Curious about what is happening in the framework of our European cooperation program Performance(s) between two shores? Blogger Sheyma Buali and videoblogger Valerij Lisac give regular updates about the residencies, performances, and other activities on a special Facebook page. Below you can read about the first residency of Personal Empathy Machine (9-24 November 2016) at Dancing on the Edge.
The first residency has begun at Amsterdam’s Dancing on the Edge. Amal Omran, Kathryn Hamilton, and Hatem Hadawe have come together to work on a theatre piece, entitled Personal Empathy Machine, about empathy, and by extension, action in response to what is happening in Syria now. Putting displacement at the core of their work, the artists will look at themes of imprisonment and mobility in their upcoming project. They set out to Amsterdam to start the residency which will develop these ideas into a complete performance. But unfortunately, on the way over, these issues, which are being witnessed by so many, which they decided to metaphorically investigate through performative practices, became their reality.
Upon preparing to go to Amsterdam, Kathryn, Amal and Hatem’s own inability to be together became a challenge that they had no choice but to work with. Hatem faced bureaucratic complications between his Dutch visa and his Turkish base, and so could not any longer attend the Amsterdam residency in person. Amal, who left Turkey with no legal access for return, would not be able to be in the same room as Hatem for some foreseeable future. Kathryn, who holds an EU identity, is a physical link to them both. Now, Skype, video exchanges and email are their only way of developing their work together as a group. ‘We want to make this sad situation something positive,’ they all chime a mantra as a mission.
So how do you represent somebody who is not there? This question has now extended from the initial thematic focus of ‘mobility’. This idea is no longer pegged only to personal and physical freedoms, national boundaries and the right to safe and humanitarian treatment and shelter. It has now extended to the idea of expression, representation, the ability to tell one’s story, and even practice artistically. How does one carry on their work when these limitations extend on so many levels – including the physical, spatial, bureaucratic, intellectual?
At this first part of the Dancing on the Edge residency, Amal and Kathryn work together with Hatem, held back in Istanbul, on Skype and email. They think and discuss their project through these remote means. They document their every session so that later, when Kathryn and Hatem are in the same room, they will be able to review what happened and make further decisions. Later, as Amal sits in Paris, her videos will be sent to them so they can discuss the videos, the actions taken in them. These video documentation/communication will be part of the process, where process a big part of the end piece.

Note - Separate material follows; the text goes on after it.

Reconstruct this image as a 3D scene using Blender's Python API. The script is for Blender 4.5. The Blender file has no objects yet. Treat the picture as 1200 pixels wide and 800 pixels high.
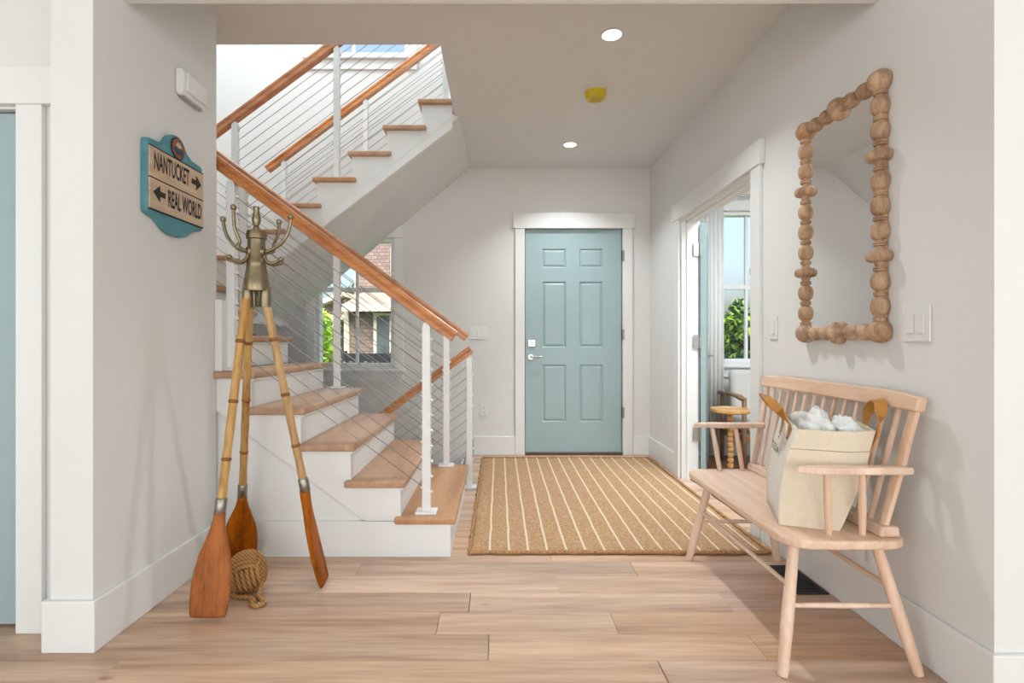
import bpy, bmesh, math, random
from mathutils import Vector, Matrix, noise
random.seed(7)
scene = bpy.context.scene
COL = scene.collection
H = 1.057            # camera height
K = 612.0            # focal length in pixels of a 1200 px wide frame
VX, VY = 585.0, 400.0

# ------------------------------------------------------------------ camera
cam_d = bpy.data.cameras.new('camera')
cam = bpy.data.objects.new('camera', cam_d); COL.objects.link(cam)
cam.location = (0, 0, H); cam.rotation_euler = (math.pi / 2, 0, 0)
cam_d.sensor_width = 36; cam_d.lens = 36 * K / 1200
cam_d.shift_x = 15 / 1200; cam_d.clip_start = 0.05
scene.camera = cam

# ------------------------------------------------------------------ world, sun, large lights, exposure
scene.view_settings.view_transform = 'Standard'
scene.view_settings.look = 'None'
scene.view_settings.gamma = 1
scene.view_settings.exposure = 0.15
scene.view_settings.use_curve_mapping = False
world = bpy.data.worlds.new('sky'); scene.world = world; world.use_nodes = True
wn = world.node_tree.nodes; wl = world.node_tree.links
sky = wn.new('ShaderNodeTexSky'); sky.sky_type = 'NISHITA'
sky.sun_disc = False; sky.sun_elevation = math.radians(48); sky.sun_rotation = math.radians(150)
sky.air_density = 1.0; sky.dust_density = 6; sky.ozone_density = .5
wl.new(sky.outputs[0], wn['Background'].inputs[0]); wn['Background'].inputs[1].default_value = 0.42

def light(name, kind, loc, energy, rot=(0, 0, 0), size=None, size_y=None, color=(1, 1, 1)):
    d = bpy.data.lights.new(name, kind); d.energy = energy; d.color = color
    if kind == 'AREA':
        d.shape = 'RECTANGLE' if size_y else 'DISK'; d.size = size
        if size_y: d.size_y = size_y
    o = bpy.data.objects.new(name, d); COL.objects.link(o); o.location = loc; o.rotation_euler = rot
    return o
R = math.radians
sun = light('sun', 'SUN', (0, -20, 30), 1.9, (R(33), 0, R(-25)), color=(1, .95, .88)); sun.data.angle = R(1)
# rear light: daylight of windows presumed behind the camera; side pair is added fill
DAY = (.845, .945, .985)
light('rear_window_daylight', 'AREA', (0.3, -6.9, 1.2), 165, (R(90), 0, 0), 5.6, 2.2, DAY)
light('right_fill_light', 'AREA', (3.1, -1.9, 1.3), 54, (R(90), 0, R(90)), 4.2, 2.2, DAY)  # unseen fill light added along the right wall of the front room
light('left_fill_light', 'AREA', (-3.1, -1.9, 1.3), 54, (R(90), 0, R(-90)), 4.2, 2.2, DAY)  # matching fill added on the left, in front of a closed wall
light('stair_fill_light', 'AREA', (-1.3, 3.9, 5.3), 72, (0, 0, 0), 2.2, 1.6, DAY)  # added area light to brighten the stairwell; the ceiling above it is closed
light('side_room_fill_light', 'AREA', (2.1, 2.6, 2.6), 60, (0, 0, 0), .8, 1.6, DAY)  # unseen area light added to brighten the curtain and window wall

# ------------------------------------------------------------------ materials
MATS = {}
def base_mat(name, rough=.5, metal=0., spec=.5):
    m = bpy.data.materials.new(name); m.use_nodes = True
    b = m.node_tree.nodes['Principled BSDF']
    b.inputs['Roughness'].default_value = rough; b.inputs['Metallic'].default_value = metal
    b.inputs['Specular IOR Level'].default_value = spec
    MATS[name] = m
    return m, m.node_tree.nodes, m.node_tree.links, b
def rgb(r, g, b): # sRGB 0-255 -> linear
    f = lambda c: (c / 255 / 12.92) if c / 255 <= .04045 else ((c / 255 + .055) / 1.055) ** 2.4
    return (f(r), f(g), f(b), 1)
def plain(name, col, rough=.5, metal=0., nscale=20, var=.04, bump=0., spec=.5):
    m, n, l, b = base_mat(name, rough, metal, spec)
    tc = n.new('ShaderNodeTexCoord'); t = n.new('ShaderNodeTexNoise'); t.inputs['Scale'].default_value = nscale; t.inputs['Detail'].default_value = 4
    l.new(tc.outputs['Object'], t.inputs['Vector'])
    r = n.new('ShaderNodeValToRGB')
    r.color_ramp.elements[0].position = .3; r.color_ramp.elements[1].position = .7
    r.color_ramp.elements[0].color = [c * (1 - var) for c in col[:3]] + [1]
    r.color_ramp.elements[1].color = [min(1, c * (1 + var)) for c in col[:3]] + [1]
    l.new(t.outputs['Fac'], r.inputs['Fac']); l.new(r.outputs[0], b.inputs['Base Color'])
    if bump:
        bp = n.new('ShaderNodeBump'); bp.inputs['Strength'].default_value = bump; bp.inputs['Distance'].default_value = .005
        l.new(t.outputs['Fac'], bp.inputs['Height']); l.new(bp.outputs[0], b.inputs['Normal'])
    return m
def wood(name, c1, c2, axis='X', rough=.45, scale=14, stretch=.08, random_tint=0., bump=.08, coords='Object', knots=False, spec=.5):
    m, n, l, b = base_mat(name, rough, 0, spec)
    tc = n.new('ShaderNodeTexCoord'); mp = n.new('ShaderNodeMapping')
    if coords == 'World':
        g = n.new('ShaderNodeNewGeometry'); src = g.outputs['Position']
    else: src = tc.outputs['Object']
    oi = n.new('ShaderNodeObjectInfo'); mul = n.new('ShaderNodeMath'); mul.operation = 'MULTIPLY'; mul.inputs[1].default_value = 53.
    l.new(oi.outputs['Random'], mul.inputs[0])
    ad = n.new('ShaderNodeVectorMath'); ad.operation = 'ADD'
    l.new(src, ad.inputs[0]); l.new(mul.outputs[0], ad.inputs[1])
    l.new(ad.outputs[0], mp.inputs['Vector'])
    s = [1, 1, 1]; s['XYZ'.index(axis)] = stretch
    mp.inputs['Scale'].default_value = s
    t = n.new('ShaderNodeTexNoise'); t.inputs['Scale'].default_value = scale; t.inputs['Detail'].default_value = 7; t.inputs['Distortion'].default_value = .6
    l.new(mp.outputs[0], t.inputs['Vector'])
    t2 = n.new('ShaderNodeTexNoise'); t2.inputs['Scale'].default_value = scale * 6; t2.inputs['Detail'].default_value = 3
    l.new(mp.outputs[0], t2.inputs['Vector'])
    mx = n.new('ShaderNodeMath'); mx.operation = 'MULTIPLY_ADD'; mx.inputs[1].default_value = .35
    l.new(t2.outputs['Fac'], mx.inputs[0]); 
    sc = n.new('ShaderNodeMath'); sc.operation = 'MULTIPLY'; sc.inputs[1].default_value = .75; l.new(t.outputs['Fac'], sc.inputs[0])
    l.new(sc.outputs[0], mx.inputs[2])
    r = n.new('ShaderNodeValToRGB'); r.color_ramp.elements[0].position = .36; r.color_ramp.elements[1].position = .68
    r.color_ramp.elements[0].color = c1; r.color_ramp.elements[1].color = c2
    l.new(mx.outputs[0], r.inputs['Fac'])
    out = r.outputs[0]
    if random_tint:
        hv = n.new('ShaderNodeHueSaturation'); ma = n.new('ShaderNodeMapRange')
        ma.inputs['To Min'].default_value = 1 - random_tint; ma.inputs['To Max'].default_value = 1 + random_tint
        l.new(oi.outputs['Random'], ma.inputs['Value']); l.new(ma.outputs[0], hv.inputs['Value'])
        ms = n.new('ShaderNodeMath'); ms.operation = 'FRACT'; mm = n.new('ShaderNodeMath'); mm.operation = 'MULTIPLY'; mm.inputs[1].default_value = 7.3
        l.new(oi.outputs['Random'], mm.inputs[0]); l.new(mm.outputs[0], ms.inputs[0])
        mb = n.new('ShaderNodeMapRange'); mb.inputs['To Min'].default_value = .82; mb.inputs['To Max'].default_value = 1.1
        l.new(ms.outputs[0], mb.inputs['Value']); l.new(mb.outputs[0], hv.inputs['Saturation'])
        l.new(out, hv.inputs['Color']); out = hv.outputs[0]
    if knots:
        v = n.new('ShaderNodeTexVoronoi'); v.inputs['Scale'].default_value = 2.2
        mk = n.new('ShaderNodeMapping'); mk.inputs['Scale'].default_value = [.55, 1.3, 1.3]
        l.new(ad.outputs[0], mk.inputs['Vector']); l.new(mk.outputs[0], v.inputs['Vector'])
        rk = n.new('ShaderNodeValToRGB'); rk.color_ramp.elements[0].position = .015; rk.color_ramp.elements[1].position = .05
        rk.color_ramp.elements[0].color = (.45, .4, .38, 1); rk.color_ramp.elements[1].color = (1, 1, 1, 1)
        l.new(v.outputs['Distance'], rk.inputs['Fac'])
        mi = n.new('ShaderNodeMix'); mi.data_type = 'RGBA'; mi.blend_type = 'MULTIPLY'; mi.inputs['Factor'].default_value = 1
        l.new(out, mi.inputs['A']); l.new(rk.outputs[0], mi.inputs['B']); out = mi.outputs['Result']
    l.new(out, b.inputs['Base Color'])
    if bump:
        bp = n.new('ShaderNodeBump'); bp.inputs['Strength'].default_value = bump; bp.inputs['Distance'].default_value = .003
        l.new(mx.outputs[0], bp.inputs['Height']); l.new(bp.outputs[0], b.inputs['Normal'])
    return m

plain('wall', (.80, .79, .775), .85, nscale=2, var=.012)
plain('ceiling', (.79, .79, .785), .9, nscale=2, var=.012)
plain('trim', (.84, .838, .83), .45, nscale=6, var=.01)
plain('white_metal', (.82, .82, .82), .35, nscale=30, var=.02)
plain('teal', (.355, .468, .488), .42, nscale=8, var=.02)
plain('white_plastic', (.82, .81, .79), .3, nscale=10, var=.01)
wood('oak_floor', rgb(172, 133, 107), rgb(222, 189, 161), 'X', .33, 11, .07, .10, .06, 'World', True)
wood('oak_tread', rgb(170, 126, 94), rgb(200, 158, 124), 'Y', .38, 10, .1, .04, .04, 'World')
wood('oak_tread_long', rgb(176, 130, 98), rgb(206, 162, 126), 'Y', .38, 10, .1, .04, .04, 'World')
wood('rail_wood', rgb(168, 92, 38), rgb(210, 136, 68), 'X', .34, 16, .1, .05, .03)
wood('bench_wood', rgb(216, 179, 152), rgb(240, 209, 186), 'Y', .42, 16, .12, .03, .04)
wood('bench_wood_z', rgb(216, 179, 152), rgb(240, 209, 186), 'Z', .42, 16, .12, .03, .04)
wood('mirror_wood', rgb(134, 99, 70), rgb(204, 166, 130), 'Z', .6, 22, .3, .08, .3)
wood('mirror_wood_y', rgb(134, 99, 70), rgb(204, 166, 130), 'Y', .6, 22, .3, .08, .3)
wood('blade_wood', rgb(108, 54, 16), rgb(178, 100, 34), 'Z', .5, 14, .15, .05, .06, spec=.15)
wood('bamboo', rgb(156, 110, 56), rgb(206, 166, 104), 'Z', .4, 16, .1, .05, .05)
wood('bamboo_node', rgb(110, 66, 28), rgb(150, 98, 46), 'Z', .5, 16, .3)
wood('table_wood', rgb(186, 134, 80), rgb(216, 170, 112), 'Z', .4, 14, .2)
wood('dark_floor', rgb(112, 76, 54), rgb(150, 108, 80), 'X', .35, 9, .1, .15, .05, 'World')
wood('chair_wood', rgb(116, 84, 62), rgb(150, 112, 84), 'X', .4, 14, .2)
wood('sign_wood', rgb(178, 148, 122), rgb(216, 192, 166), 'Y', .7, 22, .1, .04, .1)
plain('sign_teal', rgb(84, 144, 156), .5, nscale=30, var=.16, bump=.1)
plain('sign_ink', (.025, .022, .02), .7, nscale=60, var=.4)
plain('sign_rust', rgb(140, 92, 66), .6, nscale=60, var=.3)
plain('sign_navy', rgb(52, 66, 92), .6, nscale=60, var=.3)
plain('brass', rgb(140, 128, 104), .36, 1., nscale=30, var=.2)
plain('pewter', rgb(150, 146, 138), .35, 1., nscale=40, var=.2)
plain('steel', rgb(176, 176, 174), .35, 1., nscale=40, var=.1)
plain('nickel', rgb(188, 184, 176), .28, 1., nscale=40, var=.06)
plain('cable', rgb(160, 158, 156), .4, .6, nscale=40, var=.05)
plain('black', (.016, .016, .017), .5, nscale=30, var=.2)
plain('shadow_gap', (.03, .028, .026), .8)
plain('threshold', rgb(98, 66, 48), .5, nscale=20, var=.2)
plain('yellow', rgb(222, 200, 34), .4, nscale=20, var=.05)
plain('yellow_grill', rgb(196, 150, 40), .4, nscale=20, var=.05)
plain('canvas', rgb(228, 213, 191), .85, nscale=160, var=.05, bump=.25)
plain('canvas_white', rgb(232, 226, 216), .85, nscale=160, var=.03, bump=.25)
plain('print_ink', rgb(112, 104, 100), .9)
plain('canvas_seam', rgb(176, 150, 118), .9)
plain('leather', rgb(186, 128, 58), .5, nscale=30, var=.12, bump=.1)
plain('leather_dark', rgb(96, 66, 40), .55, nscale=30, var=.15)
plain('cloth', (.82, .82, .80), .9, nscale=14, var=.03, bump=.2)
plain('cloth_dark', (.10, .10, .10), .9, nscale=14, var=.1)
plain('chair_fabric', rgb(206, 202, 196), .95, nscale=120, var=.05, bump=.2)
plain('curtain', (.80, .79, .77), .9, nscale=10, var=.02)
plain('grass', rgb(96, 128, 62), .9, nscale=2, var=.3)
plain('leaf_bright', rgb(160, 196, 76), .6, nscale=8, var=.35)
plain('leaf_dark', rgb(54, 84, 46), .6, nscale=8, var=.35)
plain('bark', rgb(84, 70, 56), .9, nscale=20, var=.3)
plain('house_trim', rgb(232, 222, 204), .6, nscale=8, var=.03)
plain('house_roof', rgb(158, 146, 138), .9, nscale=30, var=.15)
plain('fence_dark', rgb(52, 56, 62), .7, nscale=12, var=.15)
plain('hedge_wall', rgb(150, 146, 138), .9, nscale=8, var=.3)
plain('window_dark', rgb(86, 98, 106), .15, nscale=3, var=.2)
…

This first week exploring issues that they are unfortunately experiencing are presenting a sad, disappointed air among the group. But this disappointment and feelings of disenfranchisement will lend themselves as fuel to the project. This direct proximity and the reality of the urgency of the situation will have a strong role in the end result. Today’s conversation was the very beginning of a process that will take a year. Confusion does resonate, and there is no doubt that politically and creatively, much will happen in the coming months. With this lack of expectations, the development of this piece will be a very organic process.
The process at this point: they have ideas on the metaphor that the performance will explore, anxiety about this political situation and the bureaucracy and how it will affect Hatem, video documentation of daily interaction, plans to experiment with performances in front of a tight circle of friends and colleagues.